Comme la plupart des chansons de Springsteen, elle s'est améliorée avec l'âge. Je veux dire qu'il y a des morceaux sur le nouvel album que vous auriez du mal à reconnaître si vous les entendiez sur scène maintenant - New York City Serenade, par exemple, tandis que Kitty's Back, un morceau remarquable, est rallongé par une intro marathon au piano de David Sancious, terriblement enjolivé à outrance mais un succès garanti auprès du public.

"Je ne l'ai jamais entendu jouer une chanson deux fois de la même manière" s'exclame un fan de Springsteen qui le suit en tournée. Et pendant que nous observons l'ensemble des instruments et le groupe incongru de musiciens de bar qui sont sur le point de les utiliser, vous vous demandez comment Springsteen peut leur imposer une discipline qui inciterait à le comparer à Van Morrison.

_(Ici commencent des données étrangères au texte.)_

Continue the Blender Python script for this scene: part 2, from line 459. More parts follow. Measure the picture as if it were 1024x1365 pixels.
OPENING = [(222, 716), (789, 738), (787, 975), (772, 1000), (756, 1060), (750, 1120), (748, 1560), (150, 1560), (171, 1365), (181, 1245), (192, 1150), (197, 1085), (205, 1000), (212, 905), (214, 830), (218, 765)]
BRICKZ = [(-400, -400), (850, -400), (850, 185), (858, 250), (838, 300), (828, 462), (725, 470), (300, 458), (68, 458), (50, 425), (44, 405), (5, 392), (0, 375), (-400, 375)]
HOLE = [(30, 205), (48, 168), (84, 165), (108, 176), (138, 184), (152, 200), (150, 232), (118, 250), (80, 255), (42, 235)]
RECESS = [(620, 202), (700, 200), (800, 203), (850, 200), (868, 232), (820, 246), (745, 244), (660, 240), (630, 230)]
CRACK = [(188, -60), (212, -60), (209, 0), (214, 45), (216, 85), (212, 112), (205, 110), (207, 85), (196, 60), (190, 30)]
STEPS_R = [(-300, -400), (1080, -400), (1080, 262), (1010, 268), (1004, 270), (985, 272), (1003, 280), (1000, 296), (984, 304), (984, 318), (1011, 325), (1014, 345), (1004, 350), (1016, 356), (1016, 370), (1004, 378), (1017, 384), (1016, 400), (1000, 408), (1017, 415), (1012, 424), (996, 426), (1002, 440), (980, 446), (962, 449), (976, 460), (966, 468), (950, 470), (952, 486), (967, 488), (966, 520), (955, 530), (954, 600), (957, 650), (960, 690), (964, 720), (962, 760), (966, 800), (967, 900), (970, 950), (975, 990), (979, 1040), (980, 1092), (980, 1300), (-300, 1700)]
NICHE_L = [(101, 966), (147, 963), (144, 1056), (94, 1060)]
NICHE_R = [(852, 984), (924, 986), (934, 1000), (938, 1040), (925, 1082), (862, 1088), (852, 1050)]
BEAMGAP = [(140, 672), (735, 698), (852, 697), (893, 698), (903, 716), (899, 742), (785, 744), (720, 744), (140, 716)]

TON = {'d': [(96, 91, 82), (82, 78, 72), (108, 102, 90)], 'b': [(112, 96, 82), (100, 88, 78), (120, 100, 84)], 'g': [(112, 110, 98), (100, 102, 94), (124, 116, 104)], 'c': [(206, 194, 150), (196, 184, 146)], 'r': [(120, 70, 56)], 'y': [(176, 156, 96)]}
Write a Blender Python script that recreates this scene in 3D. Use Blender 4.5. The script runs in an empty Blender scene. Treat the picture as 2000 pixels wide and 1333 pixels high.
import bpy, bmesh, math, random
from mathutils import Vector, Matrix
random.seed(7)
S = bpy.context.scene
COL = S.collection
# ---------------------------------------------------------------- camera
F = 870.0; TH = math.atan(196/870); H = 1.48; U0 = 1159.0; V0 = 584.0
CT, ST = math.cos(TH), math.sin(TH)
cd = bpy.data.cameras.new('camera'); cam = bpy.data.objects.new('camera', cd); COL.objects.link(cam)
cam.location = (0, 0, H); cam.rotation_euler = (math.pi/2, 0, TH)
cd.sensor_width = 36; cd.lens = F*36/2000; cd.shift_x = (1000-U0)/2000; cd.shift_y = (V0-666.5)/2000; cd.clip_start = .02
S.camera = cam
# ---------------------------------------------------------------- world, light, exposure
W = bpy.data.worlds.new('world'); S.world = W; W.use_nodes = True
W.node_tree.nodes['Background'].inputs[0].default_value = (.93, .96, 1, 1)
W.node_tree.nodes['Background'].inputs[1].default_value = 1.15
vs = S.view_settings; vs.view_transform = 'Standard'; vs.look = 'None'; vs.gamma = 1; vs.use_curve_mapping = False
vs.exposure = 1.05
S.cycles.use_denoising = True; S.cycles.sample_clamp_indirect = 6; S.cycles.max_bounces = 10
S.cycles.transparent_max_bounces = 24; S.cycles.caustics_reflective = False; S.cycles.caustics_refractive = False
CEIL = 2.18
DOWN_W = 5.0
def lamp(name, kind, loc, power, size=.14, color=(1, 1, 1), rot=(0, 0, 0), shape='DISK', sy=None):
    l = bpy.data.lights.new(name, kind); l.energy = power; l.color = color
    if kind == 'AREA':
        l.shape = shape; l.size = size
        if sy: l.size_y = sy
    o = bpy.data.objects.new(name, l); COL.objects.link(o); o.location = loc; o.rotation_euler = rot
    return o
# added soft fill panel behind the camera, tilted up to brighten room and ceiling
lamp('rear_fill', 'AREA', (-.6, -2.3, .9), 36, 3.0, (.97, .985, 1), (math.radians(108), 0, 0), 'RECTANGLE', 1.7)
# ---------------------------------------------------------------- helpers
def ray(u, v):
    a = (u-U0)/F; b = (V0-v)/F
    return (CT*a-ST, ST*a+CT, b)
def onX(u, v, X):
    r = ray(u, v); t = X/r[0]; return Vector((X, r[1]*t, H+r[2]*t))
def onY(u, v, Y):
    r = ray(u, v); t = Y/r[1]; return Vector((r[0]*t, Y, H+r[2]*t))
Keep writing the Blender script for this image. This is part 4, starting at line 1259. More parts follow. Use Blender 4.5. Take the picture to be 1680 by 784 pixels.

En tout cas, il est sur la scène et il est accueilli comme une pop star - la foule hurle son nom mais s'arrête net afin de déchiffrer l'introduction qu'il marmonne, un monologue assez drôle, ponctué de temps en temps par un rire et un rare mot compréhensible. Il s'empare de la guitare acoustique. Danny Federici est à l'accordéon et Garry Tallent soulève le tuba prêt à jouer, entre temps le public a déjà prédit que ce serait Wild Billy's Circus Story.

Peu à peu, il progresse à travers les nouvelles chansons - Incident On 57th Street, qu'il appelle "Spanish Johnny", New York City Serenade, puis Spirit In The Night, dont il joue à présent lui-même l'introduction à l'harmonica à l'unisson avec le saxophone de Clarence Clemons.

Alors que le concert monte en intensité, Springsteen s'empare finalement de sa guitare Stratocaster et le groupe se lance immédiatement d'une façon rock dans le E Street Shuffle, la chanson phare de son nouvel album, ralentit le rythme pour sa magnifique chanson d'amour 4th Of July, Asbury Park (Sandy), que j'ai toujours et uniquement entendu appeler "Sandy". C'est du Springsteen, à son plus évocateur, plus détendu et pour une fois, Springsteen résiste à la tentation de mélanger trois styles de musique radicalement différents dans une seule composition. C'est une chanson de carnaval, avec Federici à l'accordéon et Bruce se déchaînant sur les allusions au boardwalk.

Mais il a toujours envie de jouer du rock et attaque Blinded By The Light, la chanson qui l'a vraiment fait démarrer, avec un tel enthousiasme, que c'est seulement au troisième vers que j'ai reconnu la chanson.

Il demande un mouchoir au public et se lance dans une nouvelle pitrerie, héritage de l'amuseur des bars, et sur ce coup-là, son rhume génère ce qui est devenu une caractéristique régulière de son jeu de comédie.

Puis il a enchaîné avec cette impérieuse intro à la guitare de Kitty's Back, qui inspire l'autorité, comme si c'était le thème musical d'un film épique. De toute façon, c'est à ce moment que le groupe commence à vraiment chauffer, l'orgue et le saxophone dans une masse de son tourbillonnante, le son de la guitare de Springsteen s'élevant en complète harmonie, et le nouveau batteur Ernest "Boom" Carter attaquant un superbe solo, quatre concerts seulement après le départ de Vini Lopez, compagnon de longue date de Bruce.

Le public se déchaîne et exige un rappel. Bruce y répond avec Rosalita, une de ses chansons préférées du nouvel album, et l'unique titre qu'il lui reste à jouer. Sancious et Federici s'échangent leurs claviers alors que le concert de 90 minutes touche à sa fin.